A la différence de la Suisse, la primauté n’est pas donnée aux représentants du peuple. Ces derniers bénéficieront toutefois de moyens de pression sur l’exécutif.

L’Europe du futur aura sûrement un président et un ministre des Affaires étrangères, une défense coordonnée et une Banque centrale qui définira les grandes lignes du développent économique.

En outre, tous les processus de décision seront soumis au contrôle des juges de la Cour constitutionnelle.

Le pouvoir de la raison

«Pour autant, l’Europe de demain ne sera pas un État unitaire et encore moins un pays fédéraliste, précise pour sa part Lorenzo Allio. Le terme de fédéralisme n’apparaît d’ailleurs pas dans le texte présenté par la Convention européenne».

Et l’intéressé d’ajouter: «pour de nombreux européens, y compris les Français et les Britanniques, le concept reste encore tabou»

Les débats ne sont pas terminés. Le texte de la Constitution européenne doit encore être peaufiné. Et, pour l’heure, les membres de la future Europe cherchent toujours à défendre leurs points de vue.

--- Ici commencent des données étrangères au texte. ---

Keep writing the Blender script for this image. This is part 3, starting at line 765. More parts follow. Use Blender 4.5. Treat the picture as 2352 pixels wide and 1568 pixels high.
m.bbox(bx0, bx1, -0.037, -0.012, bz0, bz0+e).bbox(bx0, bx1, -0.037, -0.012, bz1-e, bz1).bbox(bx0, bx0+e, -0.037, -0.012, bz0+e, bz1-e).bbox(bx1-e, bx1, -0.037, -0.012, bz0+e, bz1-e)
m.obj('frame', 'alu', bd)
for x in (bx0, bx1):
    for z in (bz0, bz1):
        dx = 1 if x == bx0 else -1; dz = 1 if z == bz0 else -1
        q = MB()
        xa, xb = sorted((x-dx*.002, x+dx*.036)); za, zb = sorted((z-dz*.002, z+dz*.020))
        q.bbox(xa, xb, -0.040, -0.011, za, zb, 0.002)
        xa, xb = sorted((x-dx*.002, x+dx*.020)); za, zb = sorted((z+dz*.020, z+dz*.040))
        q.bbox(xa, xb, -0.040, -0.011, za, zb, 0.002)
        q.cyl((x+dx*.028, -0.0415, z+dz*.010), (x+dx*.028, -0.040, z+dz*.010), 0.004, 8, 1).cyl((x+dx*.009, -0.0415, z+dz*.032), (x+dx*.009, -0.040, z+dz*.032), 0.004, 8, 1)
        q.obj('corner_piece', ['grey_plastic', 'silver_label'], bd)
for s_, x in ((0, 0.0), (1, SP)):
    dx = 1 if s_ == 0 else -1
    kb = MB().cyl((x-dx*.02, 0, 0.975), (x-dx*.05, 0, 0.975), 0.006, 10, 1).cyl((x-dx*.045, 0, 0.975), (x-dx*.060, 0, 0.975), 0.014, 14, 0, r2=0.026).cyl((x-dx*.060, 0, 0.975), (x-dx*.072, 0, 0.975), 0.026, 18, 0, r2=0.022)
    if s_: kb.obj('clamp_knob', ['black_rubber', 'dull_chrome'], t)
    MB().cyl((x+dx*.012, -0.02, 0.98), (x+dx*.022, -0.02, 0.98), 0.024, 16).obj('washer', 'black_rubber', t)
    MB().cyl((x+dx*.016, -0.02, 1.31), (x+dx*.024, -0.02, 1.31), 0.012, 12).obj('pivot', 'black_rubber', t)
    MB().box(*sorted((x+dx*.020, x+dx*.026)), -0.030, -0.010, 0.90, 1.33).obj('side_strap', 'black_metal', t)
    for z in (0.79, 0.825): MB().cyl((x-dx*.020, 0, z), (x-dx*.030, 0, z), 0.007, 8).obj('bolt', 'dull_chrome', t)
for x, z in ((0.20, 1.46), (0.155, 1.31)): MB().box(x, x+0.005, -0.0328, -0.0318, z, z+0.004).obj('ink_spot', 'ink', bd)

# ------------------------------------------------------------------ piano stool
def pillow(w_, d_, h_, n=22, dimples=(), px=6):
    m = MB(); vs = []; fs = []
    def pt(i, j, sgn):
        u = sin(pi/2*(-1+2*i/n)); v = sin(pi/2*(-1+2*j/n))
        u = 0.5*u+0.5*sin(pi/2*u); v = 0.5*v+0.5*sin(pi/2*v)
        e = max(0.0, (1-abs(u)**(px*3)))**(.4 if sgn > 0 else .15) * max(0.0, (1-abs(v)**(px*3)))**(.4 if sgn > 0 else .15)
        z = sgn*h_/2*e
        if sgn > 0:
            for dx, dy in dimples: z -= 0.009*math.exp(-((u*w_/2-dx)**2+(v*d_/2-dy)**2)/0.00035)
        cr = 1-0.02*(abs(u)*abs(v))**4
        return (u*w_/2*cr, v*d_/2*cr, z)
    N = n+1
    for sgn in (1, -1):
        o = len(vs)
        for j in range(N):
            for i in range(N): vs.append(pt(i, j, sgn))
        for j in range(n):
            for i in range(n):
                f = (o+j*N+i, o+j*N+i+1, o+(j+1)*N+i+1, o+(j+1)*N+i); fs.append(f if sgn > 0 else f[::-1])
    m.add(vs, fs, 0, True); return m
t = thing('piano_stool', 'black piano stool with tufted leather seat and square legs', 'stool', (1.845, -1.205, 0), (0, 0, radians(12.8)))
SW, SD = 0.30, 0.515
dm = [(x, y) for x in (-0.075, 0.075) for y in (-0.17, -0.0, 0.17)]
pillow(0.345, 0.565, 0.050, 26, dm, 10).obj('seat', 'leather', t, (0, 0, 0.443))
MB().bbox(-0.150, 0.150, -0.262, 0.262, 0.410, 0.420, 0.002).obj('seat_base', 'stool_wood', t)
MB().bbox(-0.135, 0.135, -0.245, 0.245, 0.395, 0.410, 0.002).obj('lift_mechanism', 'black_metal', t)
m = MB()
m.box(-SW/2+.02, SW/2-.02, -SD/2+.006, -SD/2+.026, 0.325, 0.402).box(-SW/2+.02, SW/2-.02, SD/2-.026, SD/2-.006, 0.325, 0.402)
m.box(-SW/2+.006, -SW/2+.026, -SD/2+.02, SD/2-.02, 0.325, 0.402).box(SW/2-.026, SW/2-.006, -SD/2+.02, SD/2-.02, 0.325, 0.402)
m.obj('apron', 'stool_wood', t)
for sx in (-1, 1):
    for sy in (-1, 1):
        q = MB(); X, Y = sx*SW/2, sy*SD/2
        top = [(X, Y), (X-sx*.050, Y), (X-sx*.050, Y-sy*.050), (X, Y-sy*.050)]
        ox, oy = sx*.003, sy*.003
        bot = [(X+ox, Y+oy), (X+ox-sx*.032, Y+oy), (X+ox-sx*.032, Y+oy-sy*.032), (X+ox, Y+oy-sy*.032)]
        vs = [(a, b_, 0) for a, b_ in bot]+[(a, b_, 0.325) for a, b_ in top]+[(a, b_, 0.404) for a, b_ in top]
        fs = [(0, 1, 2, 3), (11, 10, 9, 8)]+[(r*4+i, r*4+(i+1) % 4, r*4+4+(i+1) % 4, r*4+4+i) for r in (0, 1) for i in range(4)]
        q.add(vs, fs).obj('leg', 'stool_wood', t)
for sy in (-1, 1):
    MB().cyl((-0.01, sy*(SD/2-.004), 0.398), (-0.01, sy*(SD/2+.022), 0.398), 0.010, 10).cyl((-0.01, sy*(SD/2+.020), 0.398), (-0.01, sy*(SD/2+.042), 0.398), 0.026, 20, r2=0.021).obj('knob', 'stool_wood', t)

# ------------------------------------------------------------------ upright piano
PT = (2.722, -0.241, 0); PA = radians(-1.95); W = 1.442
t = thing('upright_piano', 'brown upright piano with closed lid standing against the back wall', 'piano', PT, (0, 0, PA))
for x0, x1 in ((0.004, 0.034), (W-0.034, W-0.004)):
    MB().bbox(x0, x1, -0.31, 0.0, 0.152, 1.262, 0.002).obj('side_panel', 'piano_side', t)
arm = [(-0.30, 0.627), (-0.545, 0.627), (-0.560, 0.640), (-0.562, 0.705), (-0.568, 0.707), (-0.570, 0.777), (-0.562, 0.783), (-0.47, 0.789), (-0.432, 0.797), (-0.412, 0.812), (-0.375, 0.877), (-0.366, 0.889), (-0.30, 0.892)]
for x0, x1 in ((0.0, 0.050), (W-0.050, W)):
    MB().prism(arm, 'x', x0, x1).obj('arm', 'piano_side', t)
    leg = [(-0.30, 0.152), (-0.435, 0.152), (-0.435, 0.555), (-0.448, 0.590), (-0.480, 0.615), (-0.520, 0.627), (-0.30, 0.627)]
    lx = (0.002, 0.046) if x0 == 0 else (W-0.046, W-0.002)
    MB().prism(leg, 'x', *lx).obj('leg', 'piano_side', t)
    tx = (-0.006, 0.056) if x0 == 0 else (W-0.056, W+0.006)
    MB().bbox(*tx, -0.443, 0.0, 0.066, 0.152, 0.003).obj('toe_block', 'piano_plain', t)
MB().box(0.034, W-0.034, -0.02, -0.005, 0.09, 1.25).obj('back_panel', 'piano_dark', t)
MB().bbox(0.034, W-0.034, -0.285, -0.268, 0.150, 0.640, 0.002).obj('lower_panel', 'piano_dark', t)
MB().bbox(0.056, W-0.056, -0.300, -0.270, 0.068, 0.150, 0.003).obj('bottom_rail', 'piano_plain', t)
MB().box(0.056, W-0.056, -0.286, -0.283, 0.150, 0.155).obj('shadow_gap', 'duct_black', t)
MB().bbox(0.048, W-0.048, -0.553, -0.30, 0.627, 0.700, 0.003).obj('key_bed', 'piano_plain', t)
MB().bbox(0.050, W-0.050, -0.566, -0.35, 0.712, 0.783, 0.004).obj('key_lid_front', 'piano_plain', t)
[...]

Toutefois, à l’instar de l’Allemand Gerhard Schroeder, les chefs d’Etat de l’UE élargie se disent confiants dans le «pouvoir de la raison».

Le calendrier a été confirmé à l’occasion du sommet de Rome: en mai 2004 l’Europe sera dotée d’une Constitution.

Mais, ce ne sera pas l’année prochaine que l’Union se transformera en «Etats-Unis d’Europe» ni même en une «Confédération européenne».

swissinfo, Daniele Papacella
(Traduction, Vanda Janka)

– Il aura fallu pratiquement un an de débats à une commission préparatoire baptisée «Convention» pour élaborer un projet de constitution pour l’Europe unie. But de l’opération: créer des structures centrales et unitaires qui préparent l’Union à son élargissement à l’Est en 2004.

– Il s’agissait d’une première au niveau européen. La Convention a en effet réuni les représentants des gouvernements nationaux, des régions et du Parlement européen dans un débat volontairement transparent.

– Avec ce projet, l’UE se dote d’un véritable gouvernement. Certains détails sont encore à clarifier. Mais on prévoit qu’un compromis sera trouvé d’ici le mois de mai 2004, date de l’arrivée de dix nouveaux pays membres dans l’Union.